The cynicism by the Administration and Democrats on this issues is simply breathtaking. Here they're telling us the ACA is wonderful, and "the Republicans lost big" on the issue, but they're unwilling to let its real provisions take effect until (conveniently) after the next presidential election.

And to think, the Democrats shut down the government to prevent a delay of the ACA.

;>)

John
Bob D'A

Trad climber
Taos, NM
Mar 7, 2014 - 04:09pm PT
John..did he break the law as you stated before.

Stop being a lawyer and answer yes or no. :-)
Tvash

climber
Seattle
Mar 7, 2014 - 04:11pm PT
Wait, there's politics going on in Washington? WTF?

LOL.

But seriously - @ Ron - that was before the Snowden revelations. Now we have huge amounts of concrete evidence.
TGT

Social climber
So Cal
Mar 7, 2014 - 04:13pm PT
Tvash

climber
Seattle
Mar 7, 2014 - 04:14pm PT
Yes, Sketch - Obama shouldn't do what the public wants. It's not like he's our elected representative or anything.

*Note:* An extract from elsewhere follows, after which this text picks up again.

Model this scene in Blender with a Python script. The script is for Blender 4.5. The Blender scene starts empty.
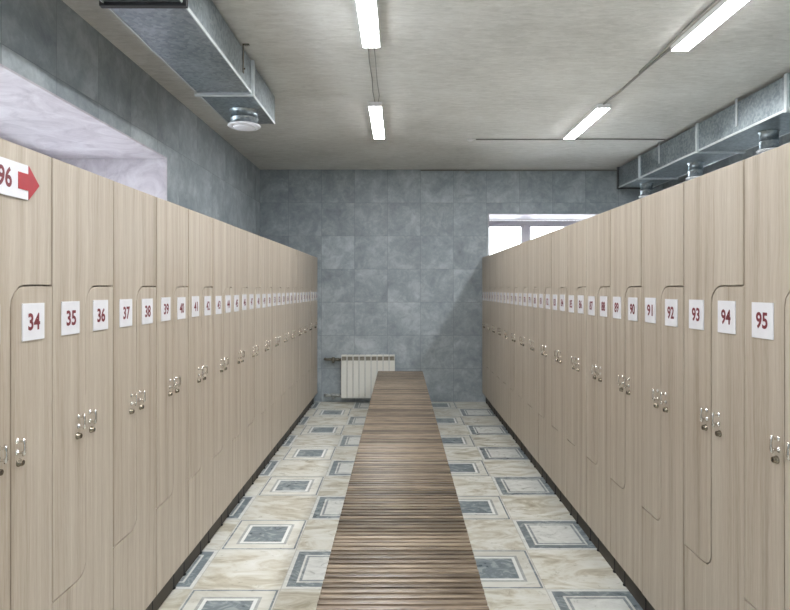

And he definitely shouldn't flip flop! Responding to changing circumstances in a dynamic world lends an appearance of weakness - and we would never, under any circumstances, regardless of the human cost, want an appearance of weakness...to the minority of the population that chooses to see it that way.

That's precisely why I make it a point to never be wrong or admit a mistake, ever.